→ **WHAT IS EXPECTED**: What follows is a listing to be transcribed exactly.

→ **DATA EXCERPT**:

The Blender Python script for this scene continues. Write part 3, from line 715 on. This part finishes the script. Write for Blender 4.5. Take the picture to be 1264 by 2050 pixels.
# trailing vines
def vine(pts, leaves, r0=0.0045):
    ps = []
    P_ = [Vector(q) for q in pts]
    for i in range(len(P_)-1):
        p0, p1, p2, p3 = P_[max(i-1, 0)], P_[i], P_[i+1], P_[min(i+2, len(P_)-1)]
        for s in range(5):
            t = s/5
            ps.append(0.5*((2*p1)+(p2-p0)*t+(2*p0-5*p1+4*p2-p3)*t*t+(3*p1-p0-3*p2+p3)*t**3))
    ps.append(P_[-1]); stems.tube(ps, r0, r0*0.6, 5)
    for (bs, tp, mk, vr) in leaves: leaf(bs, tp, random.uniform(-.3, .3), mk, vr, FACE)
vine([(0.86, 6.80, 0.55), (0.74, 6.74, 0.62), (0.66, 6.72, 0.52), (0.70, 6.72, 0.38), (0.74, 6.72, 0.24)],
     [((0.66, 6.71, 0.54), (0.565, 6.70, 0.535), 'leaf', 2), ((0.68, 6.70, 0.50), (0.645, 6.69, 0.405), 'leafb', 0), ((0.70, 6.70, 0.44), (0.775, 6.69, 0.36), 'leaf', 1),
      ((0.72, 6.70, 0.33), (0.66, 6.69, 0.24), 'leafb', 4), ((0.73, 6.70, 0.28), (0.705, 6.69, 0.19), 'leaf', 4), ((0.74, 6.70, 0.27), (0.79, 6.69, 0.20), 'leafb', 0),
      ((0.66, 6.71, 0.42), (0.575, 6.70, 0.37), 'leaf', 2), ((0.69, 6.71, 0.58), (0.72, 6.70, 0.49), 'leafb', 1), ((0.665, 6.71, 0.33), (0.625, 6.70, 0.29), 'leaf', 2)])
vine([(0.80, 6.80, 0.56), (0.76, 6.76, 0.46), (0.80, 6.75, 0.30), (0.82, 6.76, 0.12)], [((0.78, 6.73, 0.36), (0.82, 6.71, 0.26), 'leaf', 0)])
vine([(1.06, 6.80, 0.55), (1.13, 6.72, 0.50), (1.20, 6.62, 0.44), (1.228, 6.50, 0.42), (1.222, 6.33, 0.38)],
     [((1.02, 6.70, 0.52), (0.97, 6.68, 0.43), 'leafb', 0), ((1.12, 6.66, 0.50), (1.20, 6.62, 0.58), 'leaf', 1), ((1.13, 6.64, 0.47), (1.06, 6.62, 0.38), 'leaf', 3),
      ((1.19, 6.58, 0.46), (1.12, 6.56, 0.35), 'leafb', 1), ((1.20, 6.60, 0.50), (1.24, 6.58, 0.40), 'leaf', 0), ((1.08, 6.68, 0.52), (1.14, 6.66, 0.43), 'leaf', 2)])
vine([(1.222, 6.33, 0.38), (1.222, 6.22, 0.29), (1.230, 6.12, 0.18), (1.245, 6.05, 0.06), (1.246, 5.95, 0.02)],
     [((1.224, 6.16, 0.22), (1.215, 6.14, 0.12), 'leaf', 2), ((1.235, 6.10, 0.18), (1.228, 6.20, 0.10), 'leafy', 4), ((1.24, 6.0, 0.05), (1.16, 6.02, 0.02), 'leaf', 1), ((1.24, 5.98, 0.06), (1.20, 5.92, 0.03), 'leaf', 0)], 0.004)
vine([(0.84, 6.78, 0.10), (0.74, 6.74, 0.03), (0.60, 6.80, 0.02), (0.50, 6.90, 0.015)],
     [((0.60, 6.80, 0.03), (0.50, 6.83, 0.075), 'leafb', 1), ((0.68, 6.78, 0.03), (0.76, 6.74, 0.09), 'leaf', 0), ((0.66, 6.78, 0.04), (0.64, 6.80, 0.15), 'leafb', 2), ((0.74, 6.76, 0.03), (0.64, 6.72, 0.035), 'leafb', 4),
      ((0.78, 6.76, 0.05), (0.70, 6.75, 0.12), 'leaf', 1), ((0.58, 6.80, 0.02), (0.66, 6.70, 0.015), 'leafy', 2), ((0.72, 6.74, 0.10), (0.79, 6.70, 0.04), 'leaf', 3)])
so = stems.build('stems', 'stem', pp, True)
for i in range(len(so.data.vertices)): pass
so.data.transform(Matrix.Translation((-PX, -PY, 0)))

→ **THE ANSWER**:
The Blender Python script for this scene continues. Write part 3, from line 715 on. This part finishes the script. Write for Blender 4.5. Take the picture to be 1264 by 2050 pixels.
# trailing vines
def vine(pts, leaves, r0=0.0045):
    ps = []
    P_ = [Vector(q) for q in pts]
    for i in range(len(P_)-1):
        p0, p1, p2, p3 = P_[max(i-1, 0)], P_[i], P_[i+1], P_[min(i+2, len(P_)-1)]
        for s in range(5):
            t = s/5
            ps.append(0.5*((2*p1)+(p2-p0)*t+(2*p0-5*p1+4*p2-p3)*t*t+(3*p1-p0-3*p2+p3)*t**3))
    ps.append(P_[-1]); stems.tube(ps, r0, r0*0.6, 5)
    for (bs, tp, mk, vr) in leaves: leaf(bs, tp, random.uniform(-.3, .3), mk, vr, FACE)
vine([(0.86, 6.80, 0.55), (0.74, 6.74, 0.62), (0.66, 6.72, 0.52), (0.70, 6.72, 0.38), (0.74, 6.72, 0.24)],
     [((0.66, 6.71, 0.54), (0.565, 6.70, 0.535), 'leaf', 2), ((0.68, 6.70, 0.50), (0.645, 6.69, 0.405), 'leafb', 0), ((0.70, 6.70, 0.44), (0.775, 6.69, 0.36), 'leaf', 1),
      ((0.72, 6.70, 0.33), (0.66, 6.69, 0.24), 'leafb', 4), ((0.73, 6.70, 0.28), (0.705, 6.69, 0.19), 'leaf', 4), ((0.74, 6.70, 0.27), (0.79, 6.69, 0.20), 'leafb', 0),
      ((0.66, 6.71, 0.42), (0.575, 6.70, 0.37), 'leaf', 2), ((0.69, 6.71, 0.58), (0.72, 6.70, 0.49), 'leafb', 1), ((0.665, 6.71, 0.33), (0.625, 6.70, 0.29), 'leaf', 2)])
vine([(0.80, 6.80, 0.56), (0.76, 6.76, 0.46), (0.80, 6.75, 0.30), (0.82, 6.76, 0.12)], [((0.78, 6.73, 0.36), (0.82, 6.71, 0.26), 'leaf', 0)])
vine([(1.06, 6.80, 0.55), (1.13, 6.72, 0.50), (1.20, 6.62, 0.44), (1.228, 6.50, 0.42), (1.222, 6.33, 0.38)],
     [((1.02, 6.70, 0.52), (0.97, 6.68, 0.43), 'leafb', 0), ((1.12, 6.66, 0.50), (1.20, 6.62, 0.58), 'leaf', 1), ((1.13, 6.64, 0.47), (1.06, 6.62, 0.38), 'leaf', 3),
      ((1.19, 6.58, 0.46), (1.12, 6.56, 0.35), 'leafb', 1), ((1.20, 6.60, 0.50), (1.24, 6.58, 0.40), 'leaf', 0), ((1.08, 6.68, 0.52), (1.14, 6.66, 0.43), 'leaf', 2)])
vine([(1.222, 6.33, 0.38), (1.222, 6.22, 0.29), (1.230, 6.12, 0.18), (1.245, 6.05, 0.06), (1.246, 5.95, 0.02)],
     [((1.224, 6.16, 0.22), (1.215, 6.14, 0.12), 'leaf', 2), ((1.235, 6.10, 0.18), (1.228, 6.20, 0.10), 'leafy', 4), ((1.24, 6.0, 0.05), (1.16, 6.02, 0.02), 'leaf', 1), ((1.24, 5.98, 0.06), (1.20, 5.92, 0.03), 'leaf', 0)], 0.004)
vine([(0.84, 6.78, 0.10), (0.74, 6.74, 0.03), (0.60, 6.80, 0.02), (0.50, 6.90, 0.015)],
     [((0.60, 6.80, 0.03), (0.50, 6.83, 0.075), 'leafb', 1), ((0.68, 6.78, 0.03), (0.76, 6.74, 0.09), 'leaf', 0), ((0.66, 6.78, 0.04), (0.64, 6.80, 0.15), 'leafb', 2), ((0.74, 6.76, 0.03), (0.64, 6.72, 0.035), 'leafb', 4),
      ((0.78, 6.76, 0.05), (0.70, 6.75, 0.12), 'leaf', 1), ((0.58, 6.80, 0.02), (0.66, 6.70, 0.015), 'leafy', 2), ((0.72, 6.74, 0.10), (0.79, 6.70, 0.04), 'leaf', 3)])
so = stems.build('stems', 'stem', pp, True)
for i in range(len(so.data.vertices)): pass
so.data.transform(Matrix.Translation((-PX, -PY, 0)))